I know this probably varies by person and setup, so I'd like to see if there are any good rules or benchmarks for knowing if/when you need to mixdown early.

  • Do you just mean mixing? Mixing down normally means bouncing to stereo - also known as exporting.
    – Sam Greene
    Mar 7, 2011 at 23:27

3 Answers 3


This is going to depend greatly on each individual person's creative sensibilities. For myself, I'm always doing rough mixing during the creative process, because I want to see how a new sound "sits in the mix." So the mix is an integral part of my song-making. But this works better on "old-school" equipment (outboard synthesizers, effects and mixers), because there's no danger of running out of processor power. If you try this on a computer, you may reach a point where you run out of processor power, and then you have to start committing things (like your drum-set) to two-track sub-mixes.

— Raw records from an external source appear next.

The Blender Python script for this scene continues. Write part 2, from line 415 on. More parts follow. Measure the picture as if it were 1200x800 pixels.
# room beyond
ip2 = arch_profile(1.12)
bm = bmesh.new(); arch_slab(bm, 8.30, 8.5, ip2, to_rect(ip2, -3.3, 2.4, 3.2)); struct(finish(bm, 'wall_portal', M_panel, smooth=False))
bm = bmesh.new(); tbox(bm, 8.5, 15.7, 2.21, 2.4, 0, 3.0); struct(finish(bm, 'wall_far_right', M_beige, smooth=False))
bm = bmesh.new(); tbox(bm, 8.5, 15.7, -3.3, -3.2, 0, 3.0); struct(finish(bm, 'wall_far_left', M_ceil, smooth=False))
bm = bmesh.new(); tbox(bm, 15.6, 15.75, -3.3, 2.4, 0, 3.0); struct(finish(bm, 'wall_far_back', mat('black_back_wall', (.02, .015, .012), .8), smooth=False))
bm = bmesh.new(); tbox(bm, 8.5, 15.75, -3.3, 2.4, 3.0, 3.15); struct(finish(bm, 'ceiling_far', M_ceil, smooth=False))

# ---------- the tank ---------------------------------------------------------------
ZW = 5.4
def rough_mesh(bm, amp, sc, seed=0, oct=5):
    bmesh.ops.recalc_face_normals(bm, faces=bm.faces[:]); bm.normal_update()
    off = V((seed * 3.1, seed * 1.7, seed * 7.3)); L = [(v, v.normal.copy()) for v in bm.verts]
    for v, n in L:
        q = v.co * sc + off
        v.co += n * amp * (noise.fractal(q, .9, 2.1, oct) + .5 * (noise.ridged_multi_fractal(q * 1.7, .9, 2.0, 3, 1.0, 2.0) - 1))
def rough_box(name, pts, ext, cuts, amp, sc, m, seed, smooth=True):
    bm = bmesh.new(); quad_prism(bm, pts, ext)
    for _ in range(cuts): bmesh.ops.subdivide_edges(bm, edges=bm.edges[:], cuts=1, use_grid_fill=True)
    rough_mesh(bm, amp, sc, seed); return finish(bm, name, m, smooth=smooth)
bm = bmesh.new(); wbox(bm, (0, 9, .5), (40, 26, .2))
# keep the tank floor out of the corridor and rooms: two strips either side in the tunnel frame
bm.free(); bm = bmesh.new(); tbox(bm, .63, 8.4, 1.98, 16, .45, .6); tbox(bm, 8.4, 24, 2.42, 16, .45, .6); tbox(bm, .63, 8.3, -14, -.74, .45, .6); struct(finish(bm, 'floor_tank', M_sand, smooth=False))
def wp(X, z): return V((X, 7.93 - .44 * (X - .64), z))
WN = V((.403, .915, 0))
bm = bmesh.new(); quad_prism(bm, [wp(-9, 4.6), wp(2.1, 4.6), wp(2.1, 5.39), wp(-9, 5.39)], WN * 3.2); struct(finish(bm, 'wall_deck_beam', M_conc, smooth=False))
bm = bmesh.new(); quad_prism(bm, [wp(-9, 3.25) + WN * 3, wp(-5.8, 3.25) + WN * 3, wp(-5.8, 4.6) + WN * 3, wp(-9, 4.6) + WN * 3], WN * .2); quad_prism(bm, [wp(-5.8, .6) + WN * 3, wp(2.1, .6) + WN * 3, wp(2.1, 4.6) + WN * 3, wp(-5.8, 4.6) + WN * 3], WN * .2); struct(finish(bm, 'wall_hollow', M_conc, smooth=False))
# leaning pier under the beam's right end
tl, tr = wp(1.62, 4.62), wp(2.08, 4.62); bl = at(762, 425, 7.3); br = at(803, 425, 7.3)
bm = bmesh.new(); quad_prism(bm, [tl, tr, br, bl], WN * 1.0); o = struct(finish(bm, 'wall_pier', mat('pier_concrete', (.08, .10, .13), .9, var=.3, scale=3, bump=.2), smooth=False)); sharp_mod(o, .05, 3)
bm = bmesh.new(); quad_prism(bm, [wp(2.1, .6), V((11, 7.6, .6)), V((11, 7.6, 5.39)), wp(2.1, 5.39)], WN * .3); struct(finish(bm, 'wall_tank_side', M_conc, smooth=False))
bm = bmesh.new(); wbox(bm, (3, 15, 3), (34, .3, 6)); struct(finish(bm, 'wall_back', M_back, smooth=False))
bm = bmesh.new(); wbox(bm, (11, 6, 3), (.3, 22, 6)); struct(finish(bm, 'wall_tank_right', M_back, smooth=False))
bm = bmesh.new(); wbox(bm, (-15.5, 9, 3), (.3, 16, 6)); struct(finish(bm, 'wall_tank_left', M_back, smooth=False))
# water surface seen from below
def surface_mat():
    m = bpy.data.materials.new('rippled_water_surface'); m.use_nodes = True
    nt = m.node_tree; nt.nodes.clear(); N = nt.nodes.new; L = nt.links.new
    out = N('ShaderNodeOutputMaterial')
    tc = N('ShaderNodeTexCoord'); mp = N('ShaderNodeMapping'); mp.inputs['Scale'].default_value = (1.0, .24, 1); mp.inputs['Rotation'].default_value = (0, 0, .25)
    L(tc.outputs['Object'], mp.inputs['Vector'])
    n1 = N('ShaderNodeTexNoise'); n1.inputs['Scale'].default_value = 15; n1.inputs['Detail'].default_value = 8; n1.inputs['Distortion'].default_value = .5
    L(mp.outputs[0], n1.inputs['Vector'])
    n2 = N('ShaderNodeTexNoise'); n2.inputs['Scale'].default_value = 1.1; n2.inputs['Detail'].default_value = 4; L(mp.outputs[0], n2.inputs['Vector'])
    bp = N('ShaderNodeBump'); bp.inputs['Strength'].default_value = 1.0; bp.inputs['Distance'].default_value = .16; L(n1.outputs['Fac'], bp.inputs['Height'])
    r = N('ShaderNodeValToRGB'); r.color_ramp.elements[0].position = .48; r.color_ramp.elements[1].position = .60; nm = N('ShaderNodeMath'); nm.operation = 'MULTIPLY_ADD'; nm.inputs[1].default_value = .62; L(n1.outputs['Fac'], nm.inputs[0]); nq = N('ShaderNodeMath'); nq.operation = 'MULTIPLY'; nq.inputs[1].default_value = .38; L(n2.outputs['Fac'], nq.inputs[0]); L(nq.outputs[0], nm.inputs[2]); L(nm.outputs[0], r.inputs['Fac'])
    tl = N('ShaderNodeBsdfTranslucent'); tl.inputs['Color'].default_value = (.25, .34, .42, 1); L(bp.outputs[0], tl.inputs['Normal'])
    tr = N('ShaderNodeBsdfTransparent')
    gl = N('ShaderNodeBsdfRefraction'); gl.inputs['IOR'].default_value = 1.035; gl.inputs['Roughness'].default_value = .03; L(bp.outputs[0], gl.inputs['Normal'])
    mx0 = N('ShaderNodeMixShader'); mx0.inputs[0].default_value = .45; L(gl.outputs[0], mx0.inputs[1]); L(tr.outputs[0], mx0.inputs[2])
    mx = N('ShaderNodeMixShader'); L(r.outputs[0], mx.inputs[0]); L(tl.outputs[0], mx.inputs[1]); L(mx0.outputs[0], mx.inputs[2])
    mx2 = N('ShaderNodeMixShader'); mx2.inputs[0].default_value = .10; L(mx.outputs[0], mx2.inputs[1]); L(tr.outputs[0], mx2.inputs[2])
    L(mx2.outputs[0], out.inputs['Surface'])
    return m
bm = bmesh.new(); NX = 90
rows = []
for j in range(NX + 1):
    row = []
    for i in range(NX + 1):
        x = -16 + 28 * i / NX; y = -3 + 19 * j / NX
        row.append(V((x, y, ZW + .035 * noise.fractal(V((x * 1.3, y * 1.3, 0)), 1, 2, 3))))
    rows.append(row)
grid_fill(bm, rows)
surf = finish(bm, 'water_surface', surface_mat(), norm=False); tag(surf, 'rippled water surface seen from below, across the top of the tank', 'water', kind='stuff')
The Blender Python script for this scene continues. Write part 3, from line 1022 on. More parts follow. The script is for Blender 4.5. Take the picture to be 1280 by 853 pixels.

I don't recall a situation where I had to throw away an idea or musical part because I couldn't fit it into the mix later. That does happen, but it happens more often for musical reasons than mix reasons, because you can always pull back other instruments or thin out the mix to make it fit. I don't see any waste in that; it's just part of the creative and learning process. If you are composing and mixing on a computer, it's not like you're committing studio time at $150 an hour to throwaway ideas.

In short, do what fits your creative sensibilities. In time, you will develop enough experience to know if a sound you are creating can be easily incorporated into the mix later.

  • Couldn't agree more. Personally, I've never "mixed down" anything since I got more than 4 tracks of recording. :) But YMMV. Dec 19, 2010 at 17:29

I think the short answer would be, never mix-down, yet constantly mix.

The longer answer would be that you should try to evolve the mix of the track/song as you go without mixing down. Use sends to aux channels if necessary. I personally prefer in-line mastering and I tend to mix and master as I develop the track.

The one exception to the 'mix down' -- at times -- especially on dance tracks you'd want to create compressed and equalized versions of each of the samples you use, to allow you to maximize the mixing volume of the track across all frequency ranges.


I negotiate this by only working with pans during the initial 'ideas/basic tracks' phase. If something does not sound exciting right off the bat, it's probably never going to (unless you mangle hard with it, which is more work); by the same token, if the basic tracks are good, with only basic panning and minimal fussing the mix tends to sound good, too.

This has minimal impact on your early workflow.

Then, you can leave the detailed treament for after you get this rough mix right.